Organization and Access

The face of Mr. Octopus offers 4 columns and 5 rows of PALS webbing for accessories, two vertical zippers to access the main compartment and a small accessory pocket at the top. There is also a loop field for patches that sits atop a velcro flap that allows the front panel to completely open up.

Each side of the pack features another PALS field, a loop field for more patches and a water bottle pocket. The bottle pocket are elasticized and will accept 1 liter bottles, though they will eat into internal volume. The top access zipper runs partly down the side and leaves room for upper attachment points for beavertail type accessories.

The bottom on the pack is mostly slick, save four lower attachment tabs and the grab handle. There are paracord counter zipper pulls that can be seen from this angle as well.

Looking into the top of the pack there are three attachment tabs atop the back panel and a hydration sleeve. There is a plastic frame sheet with an aluminum stay behind this.

Each side of Mr. Octopus can be accessed independently through one of the vertical zippers.

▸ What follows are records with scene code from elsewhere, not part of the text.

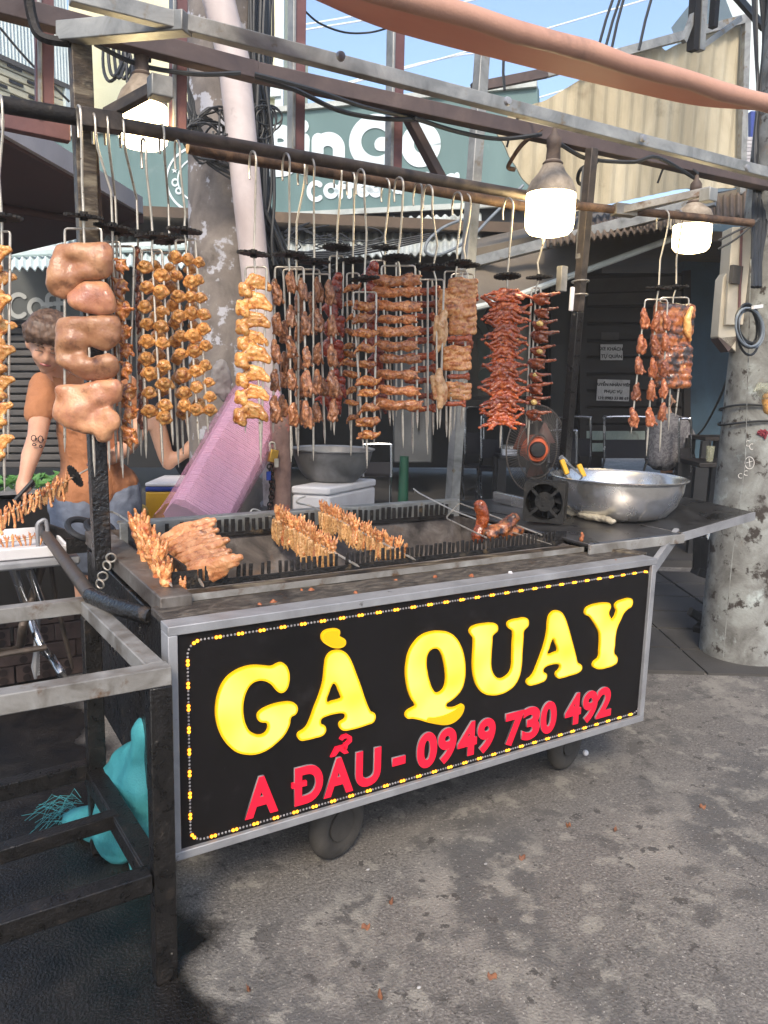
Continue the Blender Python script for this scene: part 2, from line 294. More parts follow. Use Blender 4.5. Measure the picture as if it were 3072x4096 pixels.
m_scrap = M('roast_scrap', [(.3, lin(126, 66, 36)), (.7, lin(178, 108, 66))], 60, (.4, .6), 0, .4, 90)
m_plaid = M('black_slide_strap', [(.3, lin(22, 22, 24)), (.6, lin(34, 34, 36)), (.72, lin(150, 150, 150))], 40, (.6, .8), 0, 0, stretch=(4, .3, 1))
def meat(name, cols, scale, char=None, rough=(.24, .48), coat=.2, bump=.7, bscale=70, sss=.05, spots=None):
    sp = list(spots or [])
    if char: sp.append((char[0], char[1] * 2.6, char[2] - .03, char[3] - .03))
    dk = tuple(k * .42 for k in cols[0][1][:3]) + (1,)
    sp.append((dk, char[1] * 5 if char else 90, .56, .70))
    cols = [(p, (c[0] * .98, c[1] * .93, c[2] * .84, 1)) for p, c in cols]
    return M(name, cols, scale * 3, rough, 0, min(1, bump * .7), bscale * 1.6, min(coat + .35, .75), spots=sp, dist=.005, sss=sss, detail=9, vary=.28)
mt_tail = meat('roast_tail_skin', [(.28, lin(150, 92, 42)), (.5, lin(196, 140, 78)), (.72, lin(230, 188, 124))], 22, (lin(140, 66, 24), 16, .56, .72))
mt_wing = meat('roast_wing_skin', [(.28, lin(172, 96, 38)), (.5, lin(204, 146, 80)), (.72, lin(226, 186, 124))], 14, (lin(128, 54, 20), 13, .58, .72))
mt_pork = meat('roast_pork_skin', [(.28, lin(150, 100, 76)), (.5, lin(178, 130, 98)), (.72, lin(200, 156, 122))], 4, (lin(150, 98, 82), 3, .5, .7), bump=.35, bscale=100)
for n_ in mt_pork.node_tree.nodes:
    if n_.type == 'BUMP': n_.inputs['Strength'].default_value = .3
    if n_.type == 'BSDF_PRINCIPLED': n_.inputs['Coat Weight'].default_value = .08
mt_bit = meat('roast_bit', [(.28, lin(124, 62, 26)), (.5, lin(180, 110, 52)), (.72, lin(224, 172, 104))], 26, (lin(104, 40, 18), 20, .54, .68))
mt_giz = meat('roast_gizzard', [(.28, lin(104, 62, 40)), (.5, lin(152, 100, 68)), (.72, lin(200, 150, 110))], 24, (lin(56, 34, 24), 14, .56, .7))
mt_duck = meat('glazed_duck', [(.28, lin(96, 26, 14)), (.5, lin(140, 48, 26)), (.72, lin(176, 76, 44))], 12, (lin(64, 22, 16), 8, .55, .72), rough=(.14, .3), coat=.7)
mt_neck = meat('roast_neck', [(.28, lin(130, 66, 34)), (.5, lin(186, 116, 66)), (.72, lin(230, 174, 120))], 26, (lin(82, 38, 22), 15, .55, .7))
mt_dneck = meat('dark_neck', [(.28, lin(118, 44, 22)), (.5, lin(162, 74, 38)), (.72, lin(206, 120, 66))], 30, (lin(66, 26, 18), 16, .55, .7))
mt_belly = meat('roast_belly', [(.28, lin(150, 76, 36)), (.45, lin(196, 124, 70)), (.6, lin(228, 176, 120)), (.75, lin(168, 84, 50))], 18, (lin(128, 56, 34), 10, .58, .74))
mt_pale = meat('pale_pork', [(.28, lin(176, 126, 84)), (.5, lin(206, 164, 120)), (.72, lin(224, 192, 158))], 12, (lin(170, 98, 50), 9, .58, .72))
mt_frog = meat('glazed_red_quail', [(.28, lin(118, 40, 14)), (.5, lin(176, 76, 26)), (.72, lin(224, 130, 58))], 26, (lin(78, 28, 16), 16, .57, .7), rough=(.15, .35), coat=.6)
mt_quail = meat('roast_quail', [(.28, lin(96, 38, 18)), (.5, lin(140, 66, 30)), (.72, lin(178, 98, 48))], 20, (lin(58, 26, 18), 12, .55, .7), rough=(.15, .35), coat=.6)
mt_egg = meat('egg_filling', [(.3, lin(206, 170, 92)), (.7, lin(226, 200, 128))], 40, (lin(150, 100, 50), 30, .56, .7))
mt_kid = meat('roast_kidney', [(.28, lin(116, 58, 34)), (.5, lin(156, 90, 56)), (.72, lin(202, 138, 98))], 22, (lin(96, 38, 24), 14, .56, .7))
mt_slab = meat('charred_slab', [(.28, lin(110, 50, 24)), (.5, lin(172, 98, 50)), (.72, lin(216, 148, 86))], 13, (lin(40, 24, 22), 9, .5, .62), bump=.8)
mt_fat = meat('golden_fat', [(.3, lin(206, 146, 80)), (.7, lin(232, 186, 120))], 14, (lin(150, 80, 40), 10, .58, .7))
mt_foot = meat('roast_foot', [(.28, lin(170, 92, 48)), (.5, lin(210, 146, 92)), (.72, lin(232, 190, 140))], 20, (lin(160, 70, 38), 14, .54, .7))
mt_strip = meat('roast_strip', [(.28, lin(166, 104, 66)), (.5, lin(196, 138, 96)), (.72, lin(218, 170, 130))], 8, (lin(140, 76, 48), 6, .56, .72))
mt_gut = meat('dark_gut', [(.28, lin(92, 44, 30)), (.5, lin(128, 72, 50)), (.72, lin(178, 130, 104))], 30, (lin(66, 30, 22), 20, .56, .7))
mt_strand = meat('pale_tendon', [(.28, lin(152, 104, 62)), (.5, lin(198, 154, 104)), (.72, lin(226, 192, 146))], 26, (lin(150, 84, 44), 16, .58, .7))
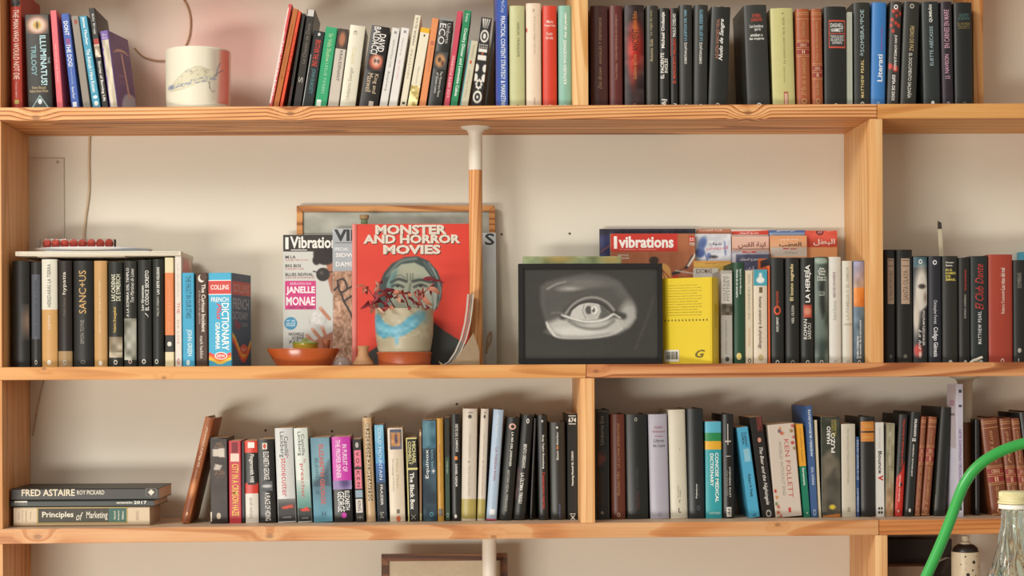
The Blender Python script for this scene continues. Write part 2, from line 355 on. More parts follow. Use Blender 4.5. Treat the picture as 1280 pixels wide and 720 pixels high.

Lifting the hook and loop flap and unzipping each side of the the bag allows the front panel to be completely opened up. There are a series of rec rings around the perimeter to accept accessories and two vertical dump pockets on each wall that are best accessed from the top opening. The inside of the flap is fleece lined and will accept hook backed accessories.

What’s Perfect

  • Pricing comes in around $200. Given the features, I think this is about right.
  • Access to the main compartment is both somewhat unique and actually useful. I like the option to access the pack from the top, either side or via the full panel.
  • Useable, low profile bottle pockets are always appreciated.
  • Carry comfort is good enough for a pack this size. Really. It’s a little bag.
  • The plastic frame sheet and aluminium stay are rigid and really keep the pack upright. Well done here.

What’s Not

  • Number 1 gripe – the vertical zippers are No. 8 instead of No. 10. They are plenty stout, but not smooth enough to allow the user to rip open the panel. Instead the user must use the individual zipper pulls on each side. Perhaps one could add their own cord that spans the two?
  • I think the feature set is about right on this bag, but I did find myself looking for some admin type, quick access organization. A pouch could be added, but often these work better if they are deliberately built into the bag.
  • I wish Lii had used binding tape on the bag. It’s not a huge issue, but it make the pack feel unfinished and lower quality.
  • The material covering the inside of the shoulder straps is soft and may present durability issues over time, although none presented in testing.
  • Speaking of the shoulder straps, comfort is good, but I couldn’t help but think the shoulder straps are more heavily padded than they need to be. I think the width is good, but they could be a little sleeker and lighter weight if the padding were reengineered some.

Wrap Up

I’ve long been on the hunt for a panel loading pack that comes in under 20 litres. This little bag has some quirks, but I think it’s one of the better options if you are looking for something in that category. It’s sleek, has just enough features to be useful and carries well enough. Give Mr. Octopus a look.

The Lii Gear Mr. Octopus is available from Suburban starting at $213.

Disclaimer: the Mr Octopus was supplied by Suburban for use in this review. The content of this review was not shared with Suburban or Lii Gear prior to publishing. Our reviews are unbiased and never modified to keep a brand happy

1 comments on “Lii Gear Mr. Octopus: Review”

  1. I have this same pack and absolutely love it. The shoulder straps make for a very comfortable carry even when not loaded up. Mine gets used most for short hikes solo or with the kids.